Stephen King knew a bouncer who could distinguish a kid with a fake ID from a legal adult with a careful moment of scrutiny. "It's in the eyes," the bouncer had told King, "in the way they look at you." King in his 40s interpreted his friend as saying that older eyes "lost" something. I'm sure the 60-something King would now see it differently.
It always annoyed me, in my teenaged years, when my mother called me a kid. I didn't understand the perspective of age. I didn't realize that being considered a kid could be anything other than a social status putdown by a haughty old-timer. There are many benefits in youth. I didn't "get" that age gives us more than wrinkles -- that it also affords us certain scars upon the soul. Scars build up through time, and may limit us in ways, but time also provides us calluses, like the ones built up on an expert guitarist's fingers, that enable him to play a jazz riff. Younger players can't play that long since their fingers are still soft. Maybe older eyes, with their different vision, can see things younger eyes can't -- and vice versa.

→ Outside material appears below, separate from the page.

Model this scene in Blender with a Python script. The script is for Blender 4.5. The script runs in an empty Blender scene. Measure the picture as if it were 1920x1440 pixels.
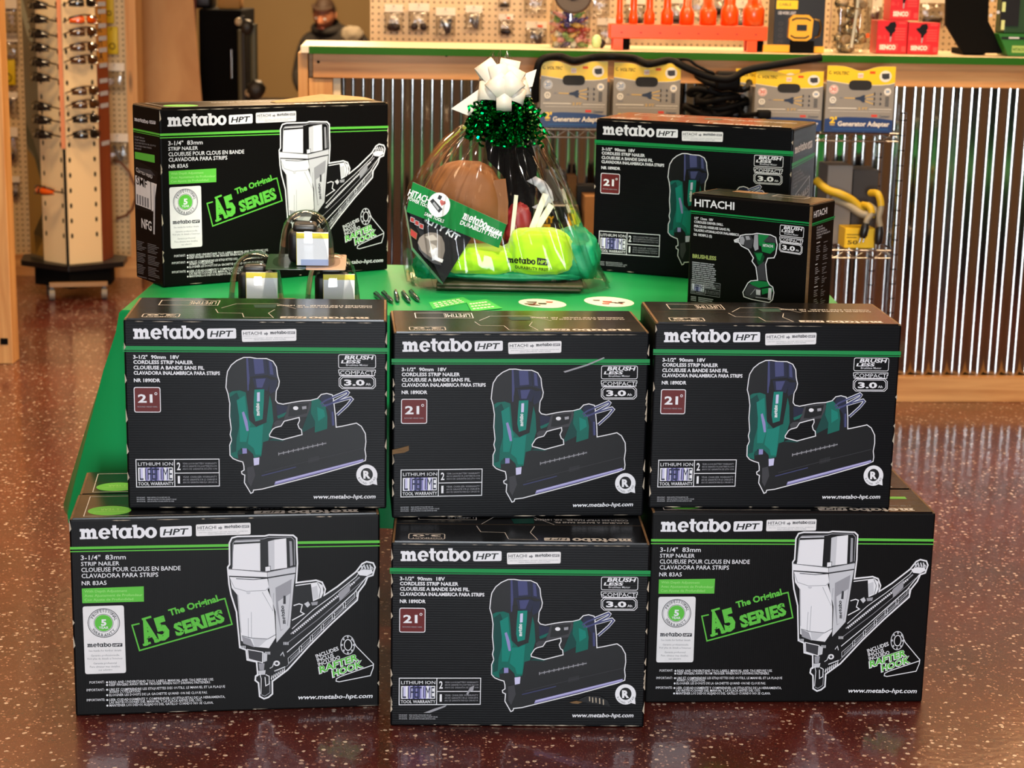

The eyes are the windows to the soul, as the Latin statesman Cicero first said, and as way too many people have quoted. It bears repeating if only for the point -- the difference in the eyes may not be the loss of something but a necessary change of vintage --- a deepening, a broadening of vision. As we get older, nearsighted people often become farsighted. Maybe that's more than an optical phenomenon. In what seems like a matter of weeks, we become our parents in many ways, even if only to stand in contradiction to them. We lose something that youth retains, but we gain something, too.
I first started writing my novel erotic romane, Defining Moments (MC Books), when I was 41. As I wrote it, I feared the couple was too idealized and, well, old to be an acceptable erotic romance couple. I've now published the novel as my hour is about to strike 52. I know now that fifty-somethings are just twenty-somethings with whiter hair. My only worry was that an audience in the twilight of Twilight romantica couldn't embrace my fiery-hearted late-blooming lovers. I'm happy to say that reviews suggest I was wrong. Young people see the same things we do, just in different ways.
Perhaps Stephen's door guard friend couldn't see what was there because he didn't have a sufficient range of sight. The older eyes weren't missing anything. They just weren't focused on him. Us oldies know the future belongs to us and that our hours won't go on forever. We're closer to the end than we are the beginning. We direct our eyes to the future, to the days beyond, and we don't worry about the reaction of the doorman. That's something the young might learn from us, just as we could learn from the young.